The Executive Director for the Center for Public Policy and Economic Analysis, Julius Gyimah has disclosed that the high demand for imported goods is the major cause of the dollar to cedi depreciation.
According to him, during the festive season, the importation of goods gives strength to the foreign market giving the dollar a high exchange rate against the cedi.
Speaking on Kasapa FM midday news with Akua Sonto on the cause of the cedi depreciation against the dollar, the Financial Expert stated that the demand for items like rice, oil, and other goods is the main factor behind the current economic pressures. Therefore, he advises the government to encourage foreign investment and focus on expanding the export sector to help support the local currency.

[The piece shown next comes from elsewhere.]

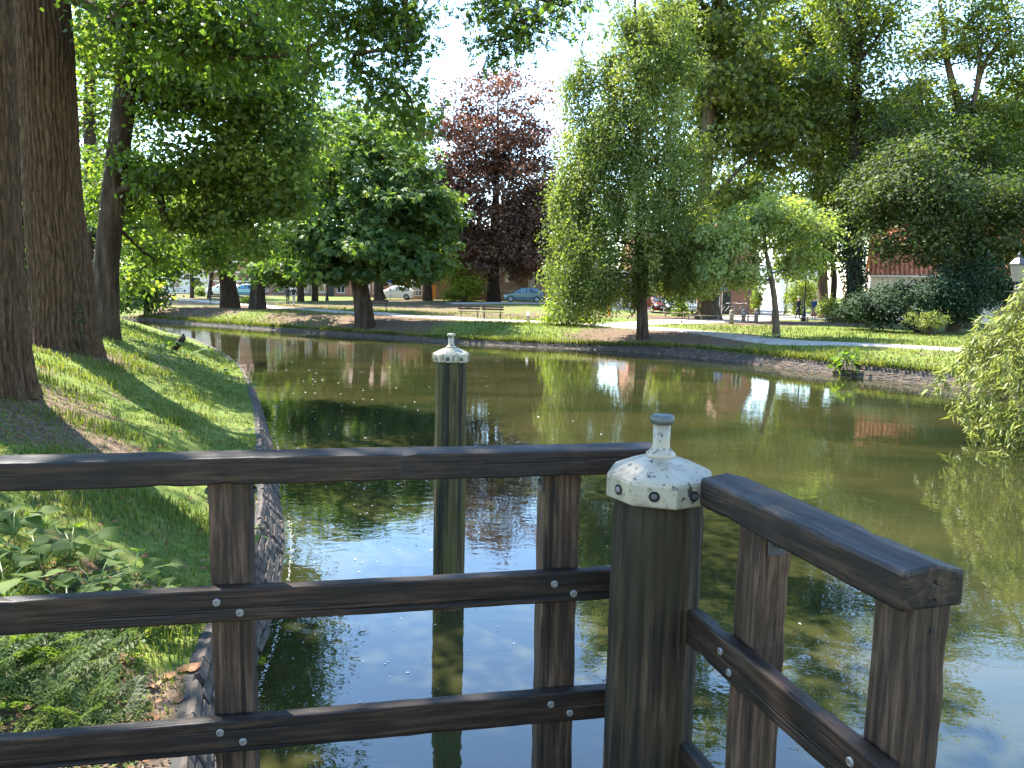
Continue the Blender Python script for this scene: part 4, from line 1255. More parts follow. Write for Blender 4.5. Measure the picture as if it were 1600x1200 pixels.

The Bank of Ghana has also mentioned that the Cedi came under pressure as offshore investors exited positions in domestic securities.
“The increase in interest rates in global markets has prompted portfolio investors to divest from their investments here,” the Bank of Ghana noted.
Furthermore, Julius Gyimah added that the upcoming festive season, with Christmas approaching and the start of the school year for students, has led to increased demand for imports. Importers are paying in dollars, which is contributing to the Cedi’s depreciation against the dollar.
“We also don’t produce enough locally, so importers are looking for dollars to pay for the goods they purchase,” Gyimah explained.
With the government set to announce measures to counter the economic downturn, there are expectations of relief, particularly in the energy sector, after months of inflation that led to a 250-basis point increase in the policy rate, bringing it to 17%.
“The inflation has largely been driven by increased imports of goods to meet local demand and rising transportation fares, which have also contributed to food inflation,” Gyimah said.
The financial expert cautioned that the Bank of Ghana should avoid bringing in more dollars, as this could further harm the Cedi if importation levels remain high.